Vengono menzionati nelle conclusioni del Consiglio europeo anche i “nuovi metodi innovativi per prevenire e combattere l’immigrazione irregolare”, su cui la Commissione ha aperto una riflessione. Nella sua lettera, von der Leyen suggeriva la possibilità di sviluppare “centri di rimpatrio” fuori dal territorio dell’UE, in cui trasportare quei richiedenti asilo che ricevono una risposta negativa alla loro richiesta, in attesa di completarne il rimpatrio nel Paese di provenienza.
Il modello su cui costruire questi centri non è ancora chiaro, e i leader degli Stati membri non hanno formalmente approvato l’idea, ma l’hanno discussa. E alcuni di loro sembrano molto interessati, come dimostra il piano olandese che coinvolge l’Uganda.
In questi casi, spiegano fonti diplomatiche, i problemi sono due: la compatibilità con il diritto europeo e la disponibilità dei Paesi terzi a ospitare queste persone sul proprio territorio, in cambio di denaro.
🇮🇹🇦🇱 Il piano Italia-Albania è un modello per l’UE?
Entrambi gli ostacoli sono stati superati nell’accordo fra il governo italiano e l’Albania per collocare persone migranti in territorio albanese.
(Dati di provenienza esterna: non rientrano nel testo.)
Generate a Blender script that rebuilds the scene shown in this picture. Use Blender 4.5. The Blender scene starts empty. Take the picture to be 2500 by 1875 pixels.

Tuttavia, non si tratta di centri di rimpatrio, ma di centri di trattenimento per richiedenti asilo: ci finiranno solo persone maggiorenni di sesso maschile e in buona salute, salvate da navi delle autorità italiane in mezzo al Mediterraneo.
Il fatto che queste persone non siano ancora entrate in territorio europeo e che possano fare richiesta d’asilo all’Italia anche dalle strutture albanesi rende il progetto, fino a prova contraria, compatibile con il diritto dell’UE. La disponibilità dell’Albania, che ha appena aperto i negoziati di adesione con l’UE, ha permesso di trovare un Paese terzo con cui collaborare.
Anche per questo, von der Leyen ha espresso un cauto interesse sull’accordo, scrivendo che “sarà possibile trarre lezioni dalla sua messa in pratica”. La presidente del Consiglio italiana Giorgia Meloni lo ha invece presentato ai suoi omologhi in una riunione ristretta prima del vertice europeo a cui hanno preso parte i capi di governo di Danimarca, Paesi Bassi, Austria, Cipro, Grecia, Malta, Repubblica Ceca, Polonia, Slovacchia e Ungheria.
Ma al momento nel centro albanese di Gjadër non può essere trattenuto nessuno. Delle 16 persone migranti finora trasportate in Albania, quattro sono state trasferite in Italia: due, si è scoperto, erano minorenni, e due considerati “vulnerabili”.
Per gli altri dodici, il tribunale competente non ha convalidato il trattenimento: i Paesi da cui provengono, Egitto e Bangladesh, non possono essere considerati sicuri e i cittadini con queste nazionalità non possono quindi essere sottoposti alla procedura accelerata di asilo prevista nel centro albanese. Verranno dunque trasferiti in Italia, dove seguiranno la regolare procedura di asilo.
I giudici hanno applicato un principio enunciato da una recente sentenza della Corte di Giustizia europea: un Paese non può essere considerato sicuro, se non lo è per tutti i suoi cittadini e in ogni parte del suo territorio.